Your task: Output all the data exactly. Pictures do not belong in the copy.

Recorded data:
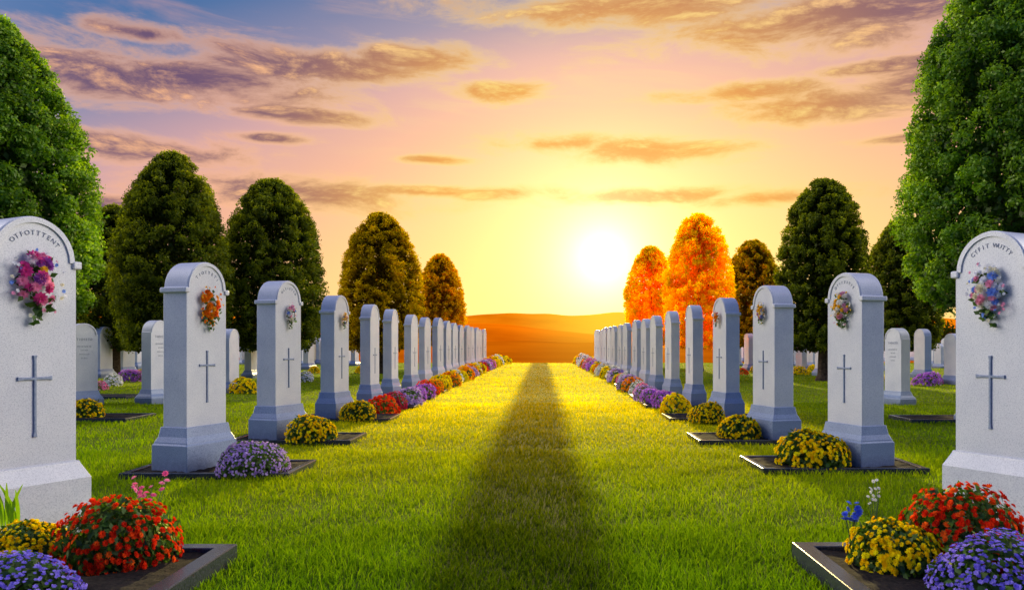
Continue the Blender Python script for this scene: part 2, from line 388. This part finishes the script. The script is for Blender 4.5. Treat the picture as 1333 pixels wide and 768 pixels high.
def mk_shaft(w=W, t=T, z0=0.5, zs=2.10, zt=2.42, n=40):
    pr = [(-w / 2, z0), (w / 2, z0), (w / 2, zs)]
    for i in range(1, n): 
        a = math.pi * i / n; pr.append(((w / 2 - .012) * math.cos(a), zs + (zt - zs) * math.sin(a)))
    pr.append((-w / 2, zs)); N = len(pr)
    V = [(x, -t / 2, z) for x, z in pr] + [(x, t / 2, z) for x, z in pr]
    Fc = [tuple(range(N)), tuple(range(2 * N - 1, N - 1, -1))] + [(i + N, (i + 1) % N + N, (i + 1) % N, i) for i in range(N)]
    return pymesh('shaft', V, Fc)
def mk_arch(w=W, t=T, zs=2.10, zt=2.42, wd=0.045, n=36, pr=0.014):
    V = []; Fc = []
    y0, y1 = -t / 2 - pr, -t / 2 + .01
    for i in range(n + 1):
        a = math.pi * i / n
        for k in (0.008, wd):
            rx = w / 2 - .012 - k; rz = zt - zs - k
            x, z = rx * math.cos(a), zs + rz * math.sin(a)
            V += [(x, y0, z), (x, y1, z)]
    for i in range(n):
        k = 4 * i; Fc += [(k, k + 4, k + 6, k + 2), (k + 1, k + 5, k + 4, k), (k + 2, k + 6, k + 7, k + 3)]
    Fc += [(0, 2, 3, 1), (4 * n, 4 * n + 1, 4 * n + 3, 4 * n + 2)]
    return pymesh('arch_moulding', V, Fc)
def mk_cross(t=T, zb=0.80, zt=1.40, arm=0.125, za=1.23, hw=0.010, pr=0.014):
    o_ = [(-hw - .006, zb), (hw + .006, zb), (hw, zb + .04), (hw, za - hw), (arm - .03, za - hw), (arm, za - hw - .006), (arm, za + hw + .006), (arm - .03, za + hw), (hw, za + hw),
          (hw, zt - .03), (hw + .006, zt), (-hw - .006, zt), (-hw, zt - .03), (-hw, za + hw), (-arm + .03, za + hw), (-arm, za + hw + .006), (-arm, za - hw - .006), (-arm + .03, za - hw), (-hw, za - hw), (-hw, zb + .04)]
    N = len(o_)
    V = [(x, -t / 2 - pr, z) for x, z in o_] + [(x, -t / 2 + .01, z) for x, z in o_]
    return pymesh('cross', V, [tuple(range(N))] + [(i + N, (i + 1) % N + N, (i + 1) % N, i) for i in range(N)])
glyph = {}
def get_glyph(ch):
    if ch not in glyph:
        cu = bpy.data.curves.new('g', 'FONT'); cu.body = ch; cu.size = 1; cu.extrude = 0.03; cu.align_x = 'CENTER'; cu.resolution_u = 2; cu.offset = -0.004
        o = bpy.data.objects.new('g', cu); coll.objects.link(o); bpy.context.view_layer.update()
        me = bpy.data.meshes.new_from_object(o.evaluated_get(bpy.context.evaluated_depsgraph_get()))
        V = [tuple(v.co) for v in me.vertices]; Fc = [tuple(p.vertices) for p in me.polygons]
        bpy.data.objects.remove(o); bpy.data.curves.remove(cu); bpy.data.meshes.remove(me); glyph[ch] = (V, Fc)
    return glyph[ch]
def lettering(arc=None, lines=(), t=T, size=0.050, rad=0.20, zc=2.085):
    V = []; Fc = []
    def put(ch, x, z, ang, s):
        gv, gf = get_glyph(ch); k = len(V); c, sn = math.cos(ang), math.sin(ang)
        for (a, b_, d) in gv: V.append((x + s * (a * c - b_ * sn), -t / 2 - .001 - abs(0.03 + d) * s, z + s * (a * sn + b_ * c)))
        for f in gf: Fc.append(tuple(k + i for i in f))
    if arc:
        n = len(arc)
        for i, ch in enumerate(arc):
            a = math.radians(136 - 96 * i / (n - 1))
            if ch != ' ': put(ch, rad * math.cos(a), zc + rad * math.sin(a), a - math.pi / 2, size)
    for (txt, z, s) in lines:
        for i, ch in enumerate(txt):
            if ch != ' ': put(ch, (i - (len(txt) - 1) / 2) * s * .72, z, 0, s)
    return pymesh('lettering', V, Fc)

me_plinth, me_shaft, me_arch, me_cross = mk_plinth(h=.46, grow=.15, square=True), mk_shaft(), mk_arch(), mk_cross()
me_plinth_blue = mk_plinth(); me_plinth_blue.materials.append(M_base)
me_sh = [boxmesh('shoulder_moulding', s * (W / 2) - .035, s * (W / 2) + .035, -T / 2 - .022, T / 2 + .022, 2.055, 2.115) for s in (1, -1)]
def gravestone(x, y, h, side, a, arc=None, lines=(), label='', group='gravestones lining the grass aisle', cross=True, sx=1, sy=1, blue=True):
    sc = h / 2.42
    e = obj('gravestone', None, loc=(x, y, 0), rot=(0, 0, side * math.radians(90 - a)), scale=(sc * sx, sc * sy, sc))
    e.empty_display_size = 0.3
    tag(e, label, 'gravestone', group)
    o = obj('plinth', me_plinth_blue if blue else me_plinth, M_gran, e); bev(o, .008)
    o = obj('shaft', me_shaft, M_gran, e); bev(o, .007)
    o = obj('arch_moulding', me_arch, M_gran, e)
    for s in me_sh: o = obj('shoulder_moulding', s, M_gran, e); bev(o, .012)
    if cross: o = obj('cross', me_cross, M_cross, e); bev(o, .003, 1)
    if arc or lines: obj('lettering', lettering(arc, lines), M_letter, e)
    return e
rects = []
def plot(x0, x1, y0, y1, h=0.09, b=0.09, label='dark granite grave border filled with black soil'):
    e = obj('grave_plot', None, loc=((x0 + x1) / 2, (y0 + y1) / 2, 0)); tag(e, label, 'grave border', 'grave borders beside the headstones')
    w, d = (x1 - x0) / 2, (y1 - y0) / 2
    V = []; Fc = []
    for (ww, dd, z) in [(w, d, -.02), (w, d, h), (w - b, d - b, h), (w - b, d - b, -.02)]:
        V += [(-ww, -dd, z), (ww, -dd, z), (ww, dd, z), (-ww, dd, z)]
    for i in range(3):
        for j in range(4): Fc.append((4 * i + j, 4 * i + (j + 1) % 4, 4 * i + 4 + (j + 1) % 4, 4 * i + 4 + j))
    o = obj('border', pymesh('border', V, Fc), M_border, e); bev(o, .008)
    n = 26; r = rs(int(abs(x0 * 100) + y0 * 10))
    gx, gy = np.meshgrid(np.linspace(-w + b - .01, w - b + .01, n), np.linspace(-d + b - .01, d - b + .01, n))
    gz = h * .62 + r.rand(n, n) * .022
    idx = np.arange(n * n).reshape(n, n)
    Fq = np.stack([idx[:-1, :-1], idx[:-1, 1:], idx[1:, 1:], idx[1:, :-1]], -1).reshape(-1, 4)
    obj('soil', fast_mesh('soil', np.stack([gx, gy, gz], -1).reshape(-1, 3), Fq), M_soil, e)
    rects.append((x0, x1, y0, y1))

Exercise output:
Continue the Blender Python script for this scene: part 2, from line 388. This part finishes the script. The script is for Blender 4.5. Treat the picture as 1333 pixels wide and 768 pixels high.
def mk_shaft(w=W, t=T, z0=0.5, zs=2.10, zt=2.42, n=40):
    pr = [(-w / 2, z0), (w / 2, z0), (w / 2, zs)]
    for i in range(1, n): 
        a = math.pi * i / n; pr.append(((w / 2 - .012) * math.cos(a), zs + (zt - zs) * math.sin(a)))
    pr.append((-w / 2, zs)); N = len(pr)
    V = [(x, -t / 2, z) for x, z in pr] + [(x, t / 2, z) for x, z in pr]
    Fc = [tuple(range(N)), tuple(range(2 * N - 1, N - 1, -1))] + [(i + N, (i + 1) % N + N, (i + 1) % N, i) for i in range(N)]
    return pymesh('shaft', V, Fc)
def mk_arch(w=W, t=T, zs=2.10, zt=2.42, wd=0.045, n=36, pr=0.014):
    V = []; Fc = []
    y0, y1 = -t / 2 - pr, -t / 2 + .01
    for i in range(n + 1):
        a = math.pi * i / n
        for k in (0.008, wd):
            rx = w / 2 - .012 - k; rz = zt - zs - k
            x, z = rx * math.cos(a), zs + rz * math.sin(a)
            V += [(x, y0, z), (x, y1, z)]
    for i in range(n):
        k = 4 * i; Fc += [(k, k + 4, k + 6, k + 2), (k + 1, k + 5, k + 4, k), (k + 2, k + 6, k + 7, k + 3)]
    Fc += [(0, 2, 3, 1), (4 * n, 4 * n + 1, 4 * n + 3, 4 * n + 2)]
    return pymesh('arch_moulding', V, Fc)
def mk_cross(t=T, zb=0.80, zt=1.40, arm=0.125, za=1.23, hw=0.010, pr=0.014):
    o_ = [(-hw - .006, zb), (hw + .006, zb), (hw, zb + .04), (hw, za - hw), (arm - .03, za - hw), (arm, za - hw - .006), (arm, za + hw + .006), (arm - .03, za + hw), (hw, za + hw),
          (hw, zt - .03), (hw + .006, zt), (-hw - .006, zt), (-hw, zt - .03), (-hw, za + hw), (-arm + .03, za + hw), (-arm, za + hw + .006), (-arm, za - hw - .006), (-arm + .03, za - hw), (-hw, za - hw), (-hw, zb + .04)]
    N = len(o_)
    V = [(x, -t / 2 - pr, z) for x, z in o_] + [(x, -t / 2 + .01, z) for x, z in o_]
    return pymesh('cross', V, [tuple(range(N))] + [(i + N, (i + 1) % N + N, (i + 1) % N, i) for i in range(N)])
glyph = {}
def get_glyph(ch):
    if ch not in glyph:
        cu = bpy.data.curves.new('g', 'FONT'); cu.body = ch; cu.size = 1; cu.extrude = 0.03; cu.align_x = 'CENTER'; cu.resolution_u = 2; cu.offset = -0.004
        o = bpy.data.objects.new('g', cu); coll.objects.link(o); bpy.context.view_layer.update()
        me = bpy.data.meshes.new_from_object(o.evaluated_get(bpy.context.evaluated_depsgraph_get()))
        V = [tuple(v.co) for v in me.vertices]; Fc = [tuple(p.vertices) for p in me.polygons]
        bpy.data.objects.remove(o); bpy.data.curves.remove(cu); bpy.data.meshes.remove(me); glyph[ch] = (V, Fc)
    return glyph[ch]
def lettering(arc=None, lines=(), t=T, size=0.050, rad=0.20, zc=2.085):
    V = []; Fc = []
    def put(ch, x, z, ang, s):
        gv, gf = get_glyph(ch); k = len(V); c, sn = math.cos(ang), math.sin(ang)
        for (a, b_, d) in gv: V.append((x + s * (a * c - b_ * sn), -t / 2 - .001 - abs(0.03 + d) * s, z + s * (a * sn + b_ * c)))
        for f in gf: Fc.append(tuple(k + i for i in f))
    if arc:
        n = len(arc)
        for i, ch in enumerate(arc):
            a = math.radians(136 - 96 * i / (n - 1))
            if ch != ' ': put(ch, rad * math.cos(a), zc + rad * math.sin(a), a - math.pi / 2, size)
    for (txt, z, s) in lines:
        for i, ch in enumerate(txt):
            if ch != ' ': put(ch, (i - (len(txt) - 1) / 2) * s * .72, z, 0, s)
    return pymesh('lettering', V, Fc)

me_plinth, me_shaft, me_arch, me_cross = mk_plinth(h=.46, grow=.15, square=True), mk_shaft(), mk_arch(), mk_cross()
me_plinth_blue = mk_plinth(); me_plinth_blue.materials.append(M_base)
me_sh = [boxmesh('shoulder_moulding', s * (W / 2) - .035, s * (W / 2) + .035, -T / 2 - .022, T / 2 + .022, 2.055, 2.115) for s in (1, -1)]
def gravestone(x, y, h, side, a, arc=None, lines=(), label='', group='gravestones lining the grass aisle', cross=True, sx=1, sy=1, blue=True):
    sc = h / 2.42
    e = obj('gravestone', None, loc=(x, y, 0), rot=(0, 0, side * math.radians(90 - a)), scale=(sc * sx, sc * sy, sc))
    e.empty_display_size = 0.3
    tag(e, label, 'gravestone', group)
    o = obj('plinth', me_plinth_blue if blue else me_plinth, M_gran, e); bev(o, .008)
    o = obj('shaft', me_shaft, M_gran, e); bev(o, .007)
    o = obj('arch_moulding', me_arch, M_gran, e)
    for s in me_sh: o = obj('shoulder_moulding', s, M_gran, e); bev(o, .012)
    if cross: o = obj('cross', me_cross, M_cross, e); bev(o, .003, 1)
    if arc or lines: obj('lettering', lettering(arc, lines), M_letter, e)
    return e
rects = []
def plot(x0, x1, y0, y1, h=0.09, b=0.09, label='dark granite grave border filled with black soil'):
    e = obj('grave_plot', None, loc=((x0 + x1) / 2, (y0 + y1) / 2, 0)); tag(e, label, 'grave border', 'grave borders beside the headstones')
    w, d = (x1 - x0) / 2, (y1 - y0) / 2
    V = []; Fc = []
    for (ww, dd, z) in [(w, d, -.02), (w, d, h), (w - b, d - b, h), (w - b, d - b, -.02)]:
        V += [(-ww, -dd, z), (ww, -dd, z), (ww, dd, z), (-ww, dd, z)]
    for i in range(3):
        for j in range(4): Fc.append((4 * i + j, 4 * i + (j + 1) % 4, 4 * i + 4 + (j + 1) % 4, 4 * i + 4 + j))
    o = obj('border', pymesh('border', V, Fc), M_border, e); bev(o, .008)
    n = 26; r = rs(int(abs(x0 * 100) + y0 * 10))
    gx, gy = np.meshgrid(np.linspace(-w + b - .01, w - b + .01, n), np.linspace(-d + b - .01, d - b + .01, n))
    gz = h * .62 + r.rand(n, n) * .022
    idx = np.arange(n * n).reshape(n, n)
    Fq = np.stack([idx[:-1, :-1], idx[:-1, 1:], idx[1:, 1:], idx[1:, :-1]], -1).reshape(-1, 4)
    obj('soil', fast_mesh('soil', np.stack([gx, gy, gz], -1).reshape(-1, 3), Fq), M_soil, e)
    rects.append((x0, x1, y0, y1))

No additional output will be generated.